We anticipate softer spending will drive below trend economic growth over 2023.”

Business confidence lifts

On the other hand, National Australia Bank’s (NAB) Business Survey showed a bounce in both business confidence and conditions in July.

In fact, the gap between business confidence and gloomy consumer sentiment is also largest on record.

Despite the “significant headwinds in the economy”, the report found business confidence rose by 5 index points to +7, back above the long-term average.

Belinda Allen, economist at CBA, said business have been optimistic despite the economic conditions.

She said: “Current economic activity is proving resilient and businesses may have become a little more optimistic the economy can withstand the current challenges.

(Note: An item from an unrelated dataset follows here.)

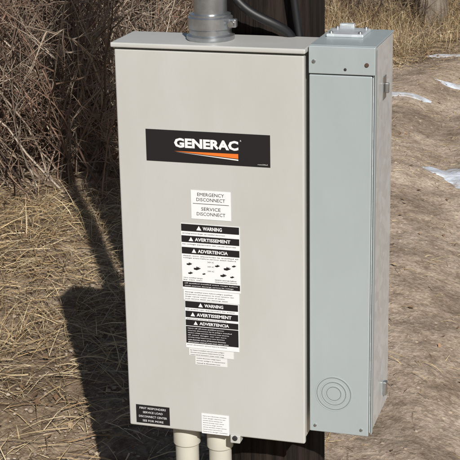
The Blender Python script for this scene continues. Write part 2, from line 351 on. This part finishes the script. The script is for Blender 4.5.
# ------------------------------------------------------------------ utility pole
pole=empty('utility_pole',(0,0,0))
n=72; V=[];F=[]; hs=np.linspace(-.3,8,60)
ph=rng.uniform(0,6.28,8)
for h in hs:
    for i in range(n):
        a=2*math.pi*i/n
        r=(.108-.0015*h)*(1+.012*math.sin(3*a+ph[0]+h*.3)+.010*math.sin(11*a+ph[1]+.2*math.sin(h))+.012*math.sin(23*a+ph[2]+.3*math.sin(h*1.7)))
        V.append((.252+r*math.cos(a),.252+r*math.sin(a),h))
for j in range(len(hs)-1):
    for i in range(n): F.append((j*n+i,j*n+(i+1)%n,(j+1)*n+(i+1)%n,(j+1)*n+i))
mesh_np('pole_shaft',V,F,M_pole,pole,smooth=True)
lathe('pole_cap',[(.098,8.0),(.05,8.03),(.001,8.04)],M_pole,pole,(.252,.252,0))
box('crossarm',-.75,1.25,.10,.15,7.3,7.42,M_pole,pole,.006)
for q in(-.6,-.1,.6,1.1): lathe('insulator',[(.02,7.42),(.045,7.46),(.03,7.5),(.04,7.54),(.015,7.58)],M_off,pole,(q,.125,0),n=16)
cab=empty('power_cable')
curve('cable_a',[(.17,.10,3.2),(.165,.10,2.2),(.17,.105,1.50),(.185,.09,1.36),(.24,.085,1.285),(.31,.10,1.262),(.345,.14,1.22),(.35,.15,1.0)],.0095,M_cable,cab)
curve('cable_b',[(.30,.13,3.2),(.305,.13,2.2),(.30,.13,1.5),(.33,.12,1.3),(.35,.14,1.15)],.008,M_cable,cab)
# ------------------------------------------------------------------ transfer switch enclosure
W,H,D=.38,.81,.118
enc=empty('electrical_transfer_switch_box',(0,0,ZB))
box('enclosure_body',.004,W-.004,.014,D,.004,H-.004,M_box,enc,.004)
box('door',0,W,0,.0125,0.002,H-.007,M_box,enc,.0038,3)
box('door_seam',.003,W-.003,.0125,.0145,.006,H-.008,M_dark,enc)
box('hood',-.005,W+.004,-.007,D+.006,H-.004,H+.006,M_box,enc,.003,3)
box('back_bracket',.10,.30,D,D+.03,.05,.09,M_screw,enc,.002); box('back_bracket',.10,.30,D,D+.03,.70,.74,M_screw,enc,.002)
box('latch_tab',.222,.243,-.004,.02,-.012,.006,M_box,enc,.002)
def screw(x,y,z,r,axis,parent,m=M_screw,h=.003,name='screw'):
    lathe(name,[(r,-.001),(r,h*.55),(r*.75,h),(r*.1,h)],m,parent,(x,y,z),axis,20)
screw(.2325,-.004,.000,.0055,'Y',enc,M_dark)
lab=enc
def sheet(name,x0,x1,z0,z1,m,lv=1):
    y=-.0006*lv
    return box(name,x0,x1,y-.0004,-.0001 if lv==1 else y+.0001,z0,z1,m,lab)
def text(body,x,z,h,wd,m,lv=2,bold=0.,name='label_text'):
    c=bpy.data.curves.new(name,'FONT'); c.body=body; c.size=1; c.align_x='CENTER'; c.align_y='CENTER'; c.offset=bold; c.resolution_u=2
    o=bpy.data.objects.new('t',c); scene.collection.objects.link(o); bpy.context.view_layer.update()
    dg=bpy.context.evaluated_depsgraph_get(); me=bpy.data.meshes.new_from_object(o.evaluated_get(dg))
    bpy.data.objects.remove(o)
    co=np.empty(len(me.vertices)*3,dtype=np.float32); me.vertices.foreach_get('co',co); co=co.reshape(-1,3)
    mn,mx=co.min(0),co.max(0); sz=mx-mn
    sx=wd/sz[0]; sy=h/sz[1]
    N=np.c_[(co[:,0]-(mn[0]+mx[0])/2)*sx+x,np.full(len(co),-.0006*lv-.0003),(co[:,1]-(mn[1]+mx[1])/2)*sy+z]
    me.vertices.foreach_set('co',N.astype(np.float32).ravel()); me.materials.clear(); me.materials.append(m); me.update()
    return link(bpy.data.objects.new(name,me),lab)
def poly(name,pts,m,lv=2):
    me=bpy.data.meshes.new(name); me.from_pydata([(p[0],-.0006*lv-.0003,p[1]) for p in pts],[],[tuple(range(len(pts)))]); me.materials.append(m); me.update()
    return link(bpy.data.objects.new(name,me),lab)
sheet('brand_plate',.060,.313,.582,.646,M_black)
text('GENERAC',.184,.6215,.0195,.131,M_white,bold=.045)
text('R',.2545,.632,.003,.0025,M_white)
poly('swoosh',[(.118,.6045),(.249,.6055),(.249,.596)],M_orange)
poly('swoosh',[(.121,.6030),(.249,.5945),(.249,.592)],M_white)
text('rxsw200a3',.298,.587,.0022,.02,M_off)
sheet('disconnect_label',.150,.232,.468,.527,M_white)
text('EMERGENCY',.191,.5190,.0068,.055,M_black); text('DISCONNECT',.191,.5085,.0068,.059,M_black)
sheet('rule',.154,.228,.4995,.5003,M_black,2)
text('SERVICE',.191,.4895,.0068,.040,M_black); text('DISCONNECT',.191,.4790,.0068,.059,M_black)
def band(title,x0,x1,za,zb):
    sheet('warning_band',x0,x1,zb,za,M_black,2)
    zc=(za+zb)/2; hh=(za-zb)
    w=.0058*len(title)*.98; xc=(x0+x1)/2+.005
    text(title,xc,zc,hh*.52,w,M_white,3,bold=.03)
    tx=xc-w/2-.008; s=hh*.36
    poly('warning_triangle',[(tx-s,zc-s*.8),(tx+s,zc-s*.8),(tx,zc+s*.95)],M_white,3)
words="hazard voltage can cause death serious injury turn off power before servicing disconnect all sources equipment must be installed by qualified electrician danger tension peligro riesgo descarga electrica couper alimentation avant entretien lire le manuel".split()
def lines(x0,x1,za,n,pitch,m,lv=2,hh=.0026,inset=.003,k=6):
    for i in range(n):
        b=' '.join(random.choices(words,k=k)); wd=(x1-x0-2*inset)*random.uniform(.75,1)
        text(b,x0+inset+wd/2,za-pitch*(i+.5),hh,wd,m,lv,bold=.01)
def zz(px): return .455-(px-227)*.00211
A0,A1=.127,.249
sheet('warning_label',A0,A1,zz(292),zz(226),M_white)
band('WARNING',A0+.001,A1-.001,zz(226.5),zz(233.5)); lines(A0,A1,zz(234.5),1,.005,M_black)
band('AVERTISSEMENT',A0+.001,A1-.001,zz(238),zz(244.5)); lines(A0,A1,zz(245.3),1,.005,M_black)
band('ADVERTENCIA',A0+.001,A1-.001,zz(249.5),zz(256)); lines(A0,A1,zz(257),2,.0045,M_black)
def fig(px_,py_,s=1.):
    xx=.127+(px_-181)*.00203; z_=zz(py_)
    poly('pictogram',[(xx-.007*s,z_-.003*s),(xx-.001*s,z_-.004*s),(xx+.006*s,z_-.001*s),(xx+.0075*s,z_+.001*s),(xx+.003*s,z_+.001*s),(xx+.005*s,z_+.0035*s),(xx+.001*s,z_+.002*s),(xx-.001*s,z_+.0045*s),(xx-.002*s,z_+.001*s),(xx-.0075*s,z_+.0005*s)],M_black)
for q in[(189,266,.8),(197,270,1.),(190,275,.7),(218,266,.7),(228,268,1.),(235,265,.6),(224,275,.9),(233,276,.6),(204,275,.5)]: fig(*q)
lines(A0,A0+.055,zz(279),2,.0045,M_black,k=3); lines(A0+.066,A1,zz(279),2,.0045,M_black,k=3)
for q in range(3): text('240V AC',.188,zz(263+q*4.5),.0028,.014,M_black)
sheet('warning_text_block',A0+.001,A1-.001,zz(289.5),zz(284),M_black,2); lines(A0+.002,A1-.002,zz(284.4),2,.0052,M_white,3)
B0,B1=.129,.246
sheet('spec_label',B0,B1,zz(303),zz(292.5),M_white); lines(B0,B1,zz(293.5),4,.0048,M_black)
C0,C1=.131,.244
sheet('warning_label',C0,C1,zz(352),zz(303.4),M_white)
band('WARNING',C0+.001,C1-.001,zz(304),zz(310.5)); lines(C0,C1,zz(311),1,.005,M_black)
band('AVERTISSEMENT',C0+.001,C1-.001,zz(314),zz(320.5)); lines(C0,C1,zz(321),1,.004,M_black)
band('ADVERTENCIA',C0+.001,C1-.001,zz(323),zz(329))
sheet('warning_text_block',C0+.001,C1-.001,zz(347),zz(329.8),M_black,2); lines(C0+.002,C1-.002,zz(330.5),7,.0049,M_white,3,.0026)
lines(C0,C1,zz(347.5),1,.006,M_black)
sheet('rating_label',.137,.232,zz(360),zz(352.6),M_off); lines(.137,.232,zz(353.2),3,.0048,M_black)
sheet('rating_label',.150,.218,zz(369),zz(360.4),M_off); lines(.150,.218,zz(361),3,.0052,M_black,k=4)
sheet('responder_placard',.016,.090,.010,.051,M_black)
for i,(s,w) in enumerate([('FIRST RESPONDERS',.058),('SERVICE LOAD',.044),('DISCONNECT CENTER',.062),('SEE FOR MORE',.046)]):
    text(s,.053,.0445-i*.0095,.0045,w,M_white)
sheet('inspection_label',.160,.219,.002,.047,M_white); lines(.160,.219,.044,8,.005,M_black,2,.0024,k=4)
# --- conduits --------------------------------------------------------------
con=empty('metal_conduit',(0,0,ZB))
cx_,cy_=.178,.064
lathe('hub',[(.045,H+.006),(.047,H+.009),(.047,H+.015),(.041,H+.018),(.041,H+.027),(.044,H+.029),(.044,H+.050),(.040,H+.053),(.040,H+.056),(.034,H+.058)],M_cond,con,(cx_,cy_,0),n=64)
lathe('riser',[(.0325,H+.05),(.0325,2.6)],M_cond,con,(cx_,cy_,0),n=64)
box('coupling_ear',cx_+.038,cx_+.055,cy_-.012,cy_+.002,H+.031,H+.048,M_cond,con,.003)
lathe('clamp_screw',[(.004,-.008),(.004,.012),(.006,.012),(.006,.016),(.001,.0165)],M_screw,con,(cx_+.048,cy_-.01,H+.0395),'Y',16)
pv=empty('pvc_conduit',(0,0,0))
for q,r in((.106,.025),(.180,.024)):
    lathe('pipe',[(r,-.1),(r,ZB-.01)],M_pvc,pv,(q,.06,0),n=40)
    lathe('coupling',[(r+.001,ZB-.055),(r+.004,ZB-.052),(r+.004,ZB-.004),(r,ZB+.003)],M_pvc,pv,(q,.06,0),n=40)
# ------------------------------------------------------------------ second (junction) enclosure
e2=empty('electrical_junction_box',(0,0,ZB))
x0,x1,y0,y1,b2,t2=.3865,.5115,.0128,.202,.028,.817
box('enclosure_shell',x0+.001,x1,y0+.008,y1,b2+.004,t2,M_galv,e2,.003)
box('front_cover',x0,x1-.004,y0,y0+.006,b2,t2-.052,M_gray,e2,.0025,3)
box('cover_shadow_gap',x0+.003,x1-.004,y0+.005,y0+.0085,b2+.006,t2-.05,M_dark,e2)
box('top_flange',x0-.0005,x1+.002,y0-.002,y0+.007,t2-.050,t2+.003,M_gray,e2,.002,3)
box('top_cover',x0,x1+.0015,y0+.007,y1+.002,t2+.0005,t2+.0035,M_gray,e2,.001)
box('hub_closing_plate',x0+.012,x0+.085,y0+.09,y0+.165,t2+.0035,t2+.010,M_galv,e2,.002)
box('top_bracket',x0+.020,x0+.050,y0+.172,y0+.186,t2+.0035,t2+.016,M_galv,e2,.002)
for a,b in((.02,.10),(.077,.10),(.02,.157),(.077,.157)): lathe('plate_screw',[(.004,0),(.004,.002),(.003,.0035),(.0005,.0037)],M_screw,e2,(x0+a,y0+b,t2+.010),'Z',16)
screw(x0+.010,y0-.002,t2-.026,.0036,'Y',e2); screw(x0+.070,y0-.002,t2-.040,.0028,'Y',e2,M_dark,.001); screw(x1-.014,y0-.002,t2-.030,.004,'Y',e2,M_rust)
screw(x0+.012,y0,b2+.014,.0032,'Y',e2); screw(x1-.018,y0,b2+.014,.0032,'Y',e2)
box('side_flange',x1,x1+.002,y0+.004,y0+.020,b2+.004,t2-.004,M_gray,e2,.0008)
# upper latch: hasp plate with staple
box('latch_plate',x1,x1+.0015,y0+.085,y0+.115,t2-.115,t2-.070,M_screw,e2,.0006)
box('latch_staple',x1+.0015,x1+.010,y0+.096,y0+.103,t2-.103,t2-.083,M_screw,e2,.002)
box('side_latch',x1,x1+.008,y0+.13,y0+.145,b2+.035,b2+.065,M_screw,e2,.002)
for r in(.037,.027,.017):
    lathe('knockout_ring',[(r-.0016,-.001),(r-.0010,.0006),(r+.0006,.0006),(r+.0012,-.001)],M_gray,e2,(.4365,y0,.115),'Y',64)
    lathe('knockout_groove',[(r-.0030,-.001),(r-.0028,.0002),(r-.0022,.0002),(r-.0020,-.001)],M_dark,e2,(.4365,y0,.115),'Y',64)
# ------------------------------------------------------------------ light
sd=Vector((-.89,1.63,-1.23)).normalized()
sl=bpy.data.lights.new('sun','SUN'); sl.energy=5.0; sl.angle=math.radians(.5); sl.color=(1,.97,.93)
so=bpy.data.objects.new('sun',sl); so.rotation_euler=sd.to_track_quat('-Z','Y').to_euler(); so.location=(3,-5,6); link(so)
w=bpy.data.worlds.new('World'); scene.world=w; w.use_nodes=True; nt=w.node_tree
sky=nt.nodes.new('ShaderNodeTexSky'); sky.sky_type='NISHITA'; sky.sun_disc=False; sky.sun_elevation=math.radians(33.5); sky.sun_rotation=math.radians(151.3)
nt.links.new(sky.outputs['Color'],nt.nodes['Background'].inputs['Color']); nt.nodes['Background'].inputs['Strength'].default_value=.05
# ------------------------------------------------------------------ camera
yaw,pit,rol=-.2955,.3078,-.0191
f=np.array([math.sin(yaw)*math.cos(pit),math.cos(yaw)*math.cos(pit),-math.sin(pit)])
r=np.cross(f,[0,0,1]); r/=np.linalg.norm(r); u=np.cross(r,f)
r2=r*math.cos(rol)+u*math.sin(rol); u2=-r*math.sin(rol)+u*math.cos(rol)
cam=bpy.data.cameras.new('camera'); cam.sensor_width=36; cam.lens=36*1442.5/460; cam.clip_end=800; cam.clip_start=.05
co=bpy.data.objects.new('camera',cam)
m=Matrix(((r2[0],u2[0],-f[0],1.0187),(r2[1],u2[1],-f[1],-2.5939),(r2[2],u2[2],-f[2],1.3115+ZB),(0,0,0,1)))
co.matrix_world=m; link(co); scene.camera=co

“Consumers are reporting extreme pessimism about the economy, but for now economic activity is holding up which is likely supporting business confidence.

The report noted profitability had risen (to +17pts) that indicated that businesses are currently able to absorb increased input prices in part by passing these costs on to customers.

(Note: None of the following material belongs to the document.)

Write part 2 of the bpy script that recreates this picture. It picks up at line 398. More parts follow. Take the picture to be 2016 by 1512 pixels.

Ms Allen said: “How long this can persist before demand begins to fall is a key uncertainty for the economy.”

Diana Mousina, a senior economist at AMP Capital, indicated businesses had been able to push some of their rising costs onto customers without hurting their profits in recent months, but that situation may not last for much longer.

“While businesses have so far been able to pass on higher prices to consumers, this can’t last as consumer spending power has been hit from rate rises and high inflation, Ms Mousina said.

“Also, while selling prices have risen, purchase and labour costs are rising faster which indicates some potential margin pressure for firms.

“As consumer spending volumes decline (which is just starting now), business confidence and conditions should also fall.”

In addition, as home prices have fallen since the start of the year, house price expectations also took a dip falling 7.5 per cent in the month and were down by 37.7 per cent over the year.